The word of God will have little effect on its listeners when the lector proclaims it with no emotion.
Douglas Leal in his training manual, Stop Reading and Start Proclaiming, notes, "To simply read the words, even to read them well, and ignore the life that is within those words is to be unfaithful to the office of lector or Gospel proclaimer."
A little tough to swallow, perhaps. But when we don't study and know the stories, the settings, the characters and author's emotions in our reading, how much life can we really breathe into them?
Think of the emotions we unleash when we tell friends our great life stories: "Wow! I gasped in awe when I saw my wife holding our first-born child in that recovery room," or "When I heard the sound of those two trucks colliding head-on, I shivered in fright."
And so it goes in our proclamations. When we've internalized the text enough, we can then excite, warn, reprove, console or calm with the emotions and intent of the author and truly give our assembly "a word that will rouse them" as it's said in Isaiah 50:4.
In Mark 4:21-22a, Jesus asks, "Is a lamp brought in to be placed under a bushel basket or under a bed, and not to be placed on a lampstand? For there is nothing hidden except to be made visible."
The ambo is that lamp stand from where our hidden emotions can be made visible, provided we don't push them too far or be too dramatic. We must respect and be able to interpret the text true to our own emotions and not overly play-act the author and characters.

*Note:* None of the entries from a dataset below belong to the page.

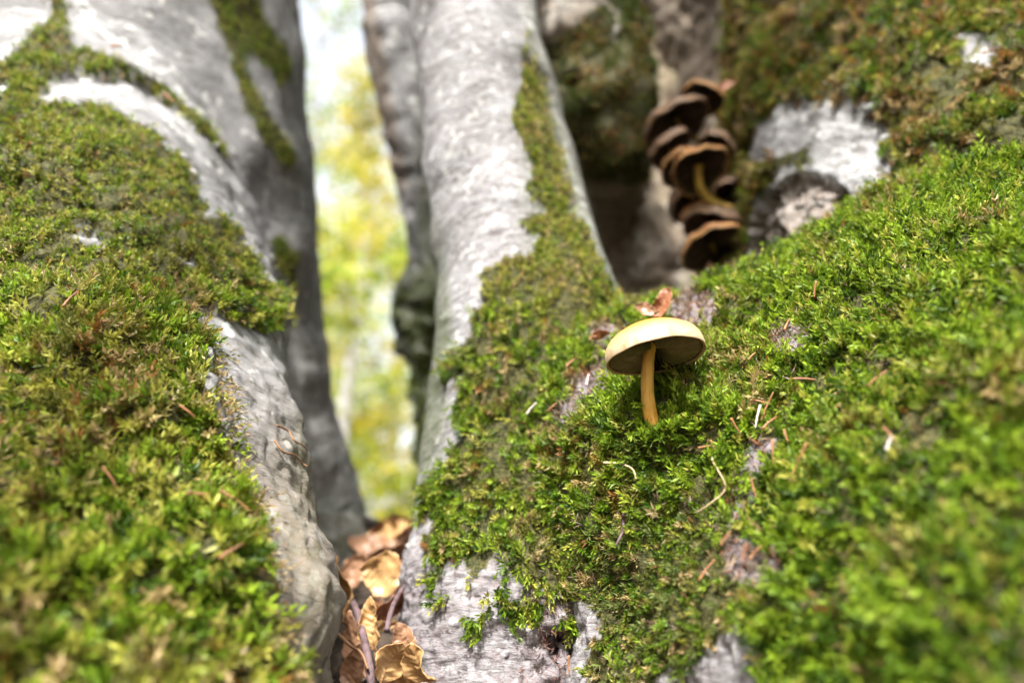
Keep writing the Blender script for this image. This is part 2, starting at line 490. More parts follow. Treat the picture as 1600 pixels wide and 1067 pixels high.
# ---- centre tree: pale stem whose foot spreads into the mossy slope on the right
treeB = empty('beech_tree', at(830, 1100, .4) * np.array([1, 1, 0]))
tag(treeB, 'slender pale beech in the centre with its mossy root slope on the right', 'tree')
trunkB = tube([(700, -2600, .95, 80, 1), (718, -900, .68, 92, 1), (730, -300, .60, 92, 1), (736, 0, .565, 92, 1), (752, 120, .54, 102, 1), (772, 250, .515, 110, 1), (800, 380, .485, 122, 1),
               (826, 500, .455, 142, 1), (832, 620, .425, 158, 1), (832, 740, .395, 172, 1), (826, 850, .368, 180, 1), (815, 950, .345, 184, 1), (806, 1067, .325, 182, 1), (800, 1250, .30, 185, 1),
               (795, 1500, .27, 190, 1)], 440, 290, 9, 0.05)
P_, _ = trunkB.flat(); v_, u_ = trunkB.vv(); xB, yB, dB = proj(P_)
low = smooth01(yB, 700, 950)
rings = np.abs(fbm(np.column_stack([u_ * 9, v_ * 120, v_ * 0]), 1.0, 2, 14))
trunkB.displace(fbm(P_, 20, 2, 13) * 0.0035 - (1 - rings) ** 6 * 0.0010 * low + fbm(np.column_stack([u_ * 60, v_ * 140, v_ * 0]), 1.0, 3, 15) * (0.0005 + 0.0006 * low)
                + fbm(P_, 480, 3, 16) * (0.0002 + 0.0007 * low))
P_, _ = trunkB.flat()
crease = (1 - np.minimum(np.abs(fbm(np.column_stack([u_ * 120, v_ * 210, v_ * 0]), 1.0, 3, 18)) * 1.4, 1)) ** 7
trunkB.displace(-crease * 0.0016 * low + fbm(P_, 190, 3, 19) * 0.0012 * low)
# rib on the right side of the stem, decayed hollow at its foot
P_, _ = trunkB.flat(); xB, yB, dB = proj(P_)
hol = np.exp(-(((xB - 888) / 36) ** 2 + ((yB - 1008) / 20) ** 2) ** 2)
crumb = smooth01(xB, 790, 850) * smooth01(yB, 900, 960)
rib = np.exp(-((xB - np.interp(yB, [-200, 60, 190, 330, 480], [800, 828, 872, 905, 950])) / 13) ** 2) * smooth01(-yB, -500, -440)
trunkB.displace(-hol * 0.013 + crumb * fbm(P_, 160, 4, 17) * 0.004 + rib * 0.006)
P_, _ = trunkB.flat(); xB, yB, dB = proj(P_)
mB = mask(P_, B_MOSS, seed=2)
mB *= 1 - rib * (yB < 340) * 0.9
algB = np.clip(smooth01(-xB + np.interp(yB, [0, 400, 520, 700], [650, 682, 692, 672]), -28, -4) * smooth01(yB, 250, 520) * (yB < 760) * 0.8 + smooth01(xB, 790, 850) * (yB < 500) * 0.45, 0, 1)
surface_object('trunk', trunkB, M_bark_root, treeB, mB, algB, np.clip(low * 0.30 + crease * low * 0.9 + crumb * 0.65 + hol, 0, 1))

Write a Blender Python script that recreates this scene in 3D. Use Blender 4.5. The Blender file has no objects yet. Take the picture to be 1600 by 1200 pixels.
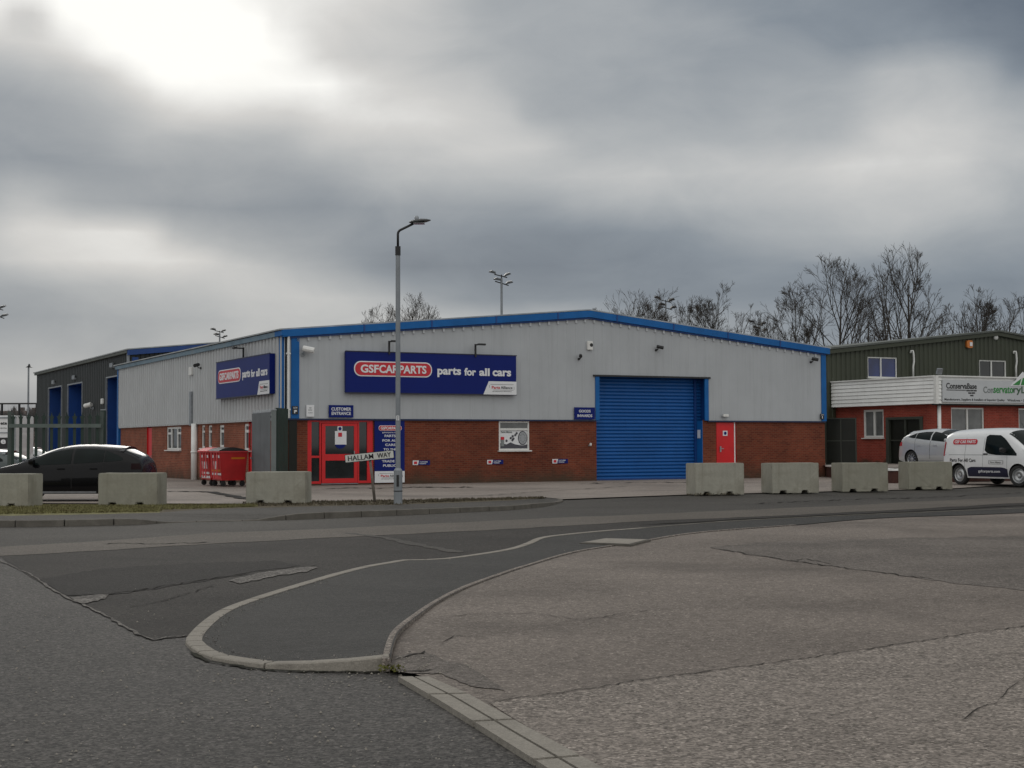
import bpy, bmesh, math, random
from mathutils import Vector, Matrix
sc = bpy.context.scene
C = sc.collection
R = math.radians
PI = math.pi
# ------------------------------------------------------------------ camera
FPX, HOR, ROLL, CH = 2300.0, 695.0, 0.0039, 1.5
pitch = math.atan((HOR - 600) / FPX)
_f = Vector((0, math.cos(pitch), math.sin(pitch)))
_u0 = Vector((0, -math.sin(pitch), math.cos(pitch)))
_r0 = Vector((1, 0, 0))
_r = _r0 * math.cos(ROLL) - _u0 * math.sin(ROLL)
_u = _r0 * math.sin(ROLL) + _u0 * math.cos(ROLL)
cam = bpy.data.cameras.new('camera')
cam.sensor_width = 36
cam.lens = 36 * FPX / 1600
cam.clip_end = 6000
co = bpy.data.objects.new('camera', cam)
C.objects.link(co)
m3 = Matrix((_r, _u, -_f)).transposed()
co.matrix_world = Matrix.Translation((0, 0, CH)) @ m3.to_4x4()
sc.camera = co
# ------------------------------------------------------------------ world: heavy broken overcast
SUN_AZ, SUN_EL = R(-13), R(20)
w = bpy.data.worlds.new('World'); sc.world = w; w.use_nodes = True
nt = w.node_tree; nt.nodes.clear()
def N(t, **k):
    n = nt.nodes.new(t)
    for a, b in k.items(): setattr(n, a, b)
    return n
def L(a, b): nt.links.new(a, b)
def M(op, a, b=None, c=None, clamp=False):
    n = N('ShaderNodeMath', operation=op, use_clamp=clamp)
    for i, v in enumerate((a, b, c)):
        if v is None: continue
        if isinstance(v, (int, float)): n.inputs[i].default_value = v
        else: L(v, n.inputs[i])
    return n.outputs[0]
tc = N('ShaderNodeTexCoord')
sep = N('ShaderNodeSeparateXYZ'); L(tc.outputs['Generated'], sep.inputs[0])
az = M('ARCTAN2', sep.outputs[0], sep.outputs[1])
el = M('ARCSINE', sep.outputs[2])
# cloud noise, stretched along the horizon
cv = N('ShaderNodeCombineXYZ')
L(M('MULTIPLY', az, 2.4), cv.inputs[0]); L(M('MULTIPLY', el, 5.0), cv.inputs[1])
def noise(vec, scale, detail, rough=.5, dist=0, off=(0, 0, 0)):
    mp = N('ShaderNodeMapping'); mp.inputs['Location'].default_value = off; L(vec, mp.inputs[0])
    n = N('ShaderNodeTexNoise'); n.inputs['Scale'].default_value = scale; n.inputs['Detail'].default_value = detail
    n.inputs['Roughness'].default_value = rough; n.inputs['Distortion'].default_value = dist
    L(mp.outputs[0], n.inputs['Vector']); return n.outputs['Fac']
n1 = noise(cv.outputs[0], 2.2, 3, .45, .3, (3.1, 1.7, 0))
n2 = noise(cv.outputs[0], 2.4, 3, .45, .3, (9.3, 5.2, 4))
n3 = noise(cv.outputs[0], 5.0, 8, .58, .35, (1.3, 8.2, 2))
wa = M('MULTIPLY_ADD', M('SUBTRACT', n1, .5), .045, az)
we = M('MULTIPLY_ADD', M('SUBTRACT', n2, .5), .022, el)
wv = N('ShaderNodeCombineXYZ'); L(wa, wv.inputs[0]); L(we, wv.inputs[1])
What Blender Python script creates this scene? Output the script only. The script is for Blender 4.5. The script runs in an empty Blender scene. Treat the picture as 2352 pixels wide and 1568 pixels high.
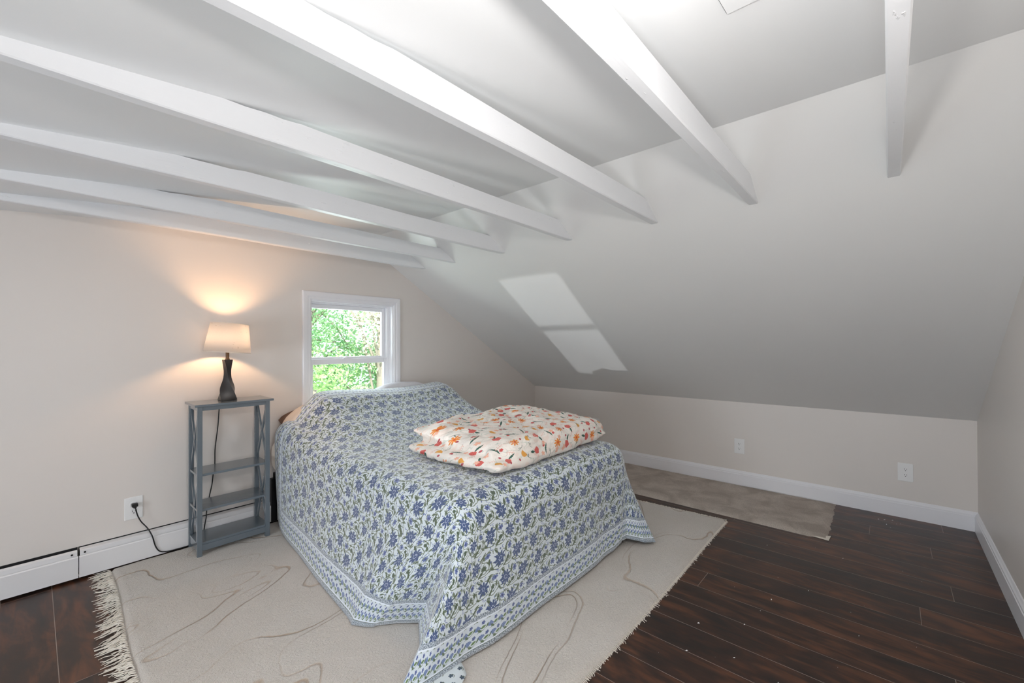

The makeup of the assembly might also suggest how much or little emotion we inject. Different Masses often have their own communities with different emotional norms and expectations. We may "kick it up" a little more at a life-teen Mass than at an early morning service attended largely by the elderly.
Just try to convey the right dose for each different audience as best as you can assess it, without being a chameleon proclaimer.